Late last month, Stentor, the alliance of Canada’s top full-service telephone companies, proposed its version of a national information highway – presenting Canada with a major opportunity to meet pressing challenges.
In so doing, a vital, important debate has begun.
CRTC review
Concurrently, the Canadian Radio-television and Telecommunications Commission’s regulatory review this month on the structure of the telecommunications industry is also worthy of attention.
These hearings are particularly relevant to addressing the need for change in how our industry is regulated in its current competitive environment.
However, underlying these lengthy discussions is the fact that with the increasing convergence of technologies, the competitive frontiers of all communications industries will certainly grow.
Regulation must reflect this emerging reality.
It must ensure that present cable, telecom, wireless and satellite networks will be joined sooner than later into a seamless, high-speed network capable of carrying voice, text, data, graphics and video services.
Why?
The information highway Stentor envisages would provide universal access to basic and advanced communications and information services through a network of many networks, owned and operated by different service providers.
In giving Canadians choice, it will put consumers in control of how, when and with whom they communicate.
(For example, interactive home shopping will allow selection, price negotiation, styling and transaction processing at the touch of a button, while advertising will be customized to the end-user.)
As a direct consequence, this electronic infrastructure will stimulate economic activity, generate employment opportunities and enable improved productivity to help Canadians deal with global competitive forces which, left unchallenged, can erode our present living standards.
We as Canadians already have a world class communications infrastructure and are fully capable of developing our own information highway, just as our global competitors are doing in Japan, in Europe, in the u.s. and elsewhere in the world.
Canada’s potential can be realized most fully when government and industry clearly demonstrate the will and the determination to act, boldly and immediately, in the spirit of co-operation.
However, we need:
– a policy, tax and regulatory environment which facilitates, encourages and supports the timely development of an information highway employing common technical standards
– private-sector co-operation and leadership in financing, building and operating and maintaining a modern information highway
– fair and open access to this highway for all service providers, in a competitive environment
– affordable services
– protection of privacy and the principles of copyright
– promotion of Canadian culture
The scope of the task, however, requires broader co-operation. To help move the process forward, the Stentor companies are prepared to lead in opening a dialogue with all industry players, including the cable industry.
Canada’s current communications environment is one of mainly closed and proprietary systems.
Cable and telecommunications networks, for example, do not connect, nor do they work in tandem with each other.
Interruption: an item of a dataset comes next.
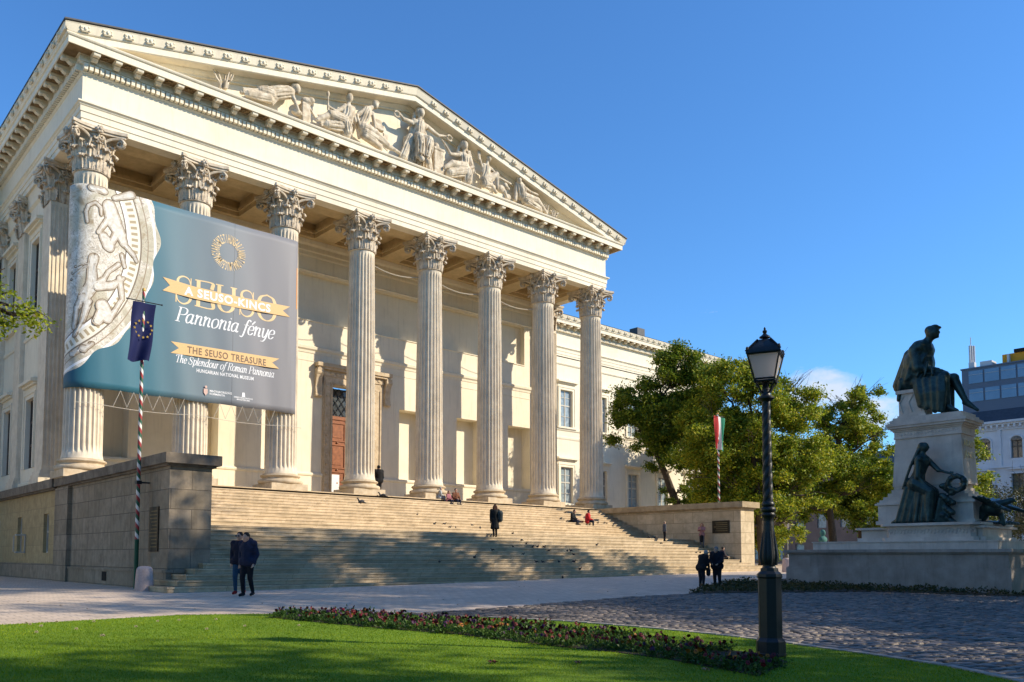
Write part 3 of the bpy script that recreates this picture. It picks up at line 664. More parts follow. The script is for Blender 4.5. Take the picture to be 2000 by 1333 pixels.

Furthermore, existing systems vary immensely in their degree of openness. The public telecommunication networks are open in access, use and content, but closed in their architecture.
Canada’s full-service telecommunications providers are ready to change this and make their system fully open. Cable systems remain closed in terms of their architecture, content and use.
As alliances and mergers between different industries are only just beginning, an open environment is inevitable.
A Canadian information highway – allowed to flourish in an open environment – will offer to customers the ability to choose when, where and with whom they exchange information.
An open environment will improve the ability of Canadian cultural and information service providers to offer Canadian products because all providers will have access to the consumer.
An open environment will promote competition, leading to quicker innovation in the marketplace, improved business efficiencies, increased consumer choice and more business opportunities, including in marketing and advertising.
The choice is clear. We need to act now.
Jocelyne Cote-O’Hara is president and chief executive officer of Stentor Telecom Policy, in Ottawa, a government relations and policy advisory arm to Canada’s major telecommunications players.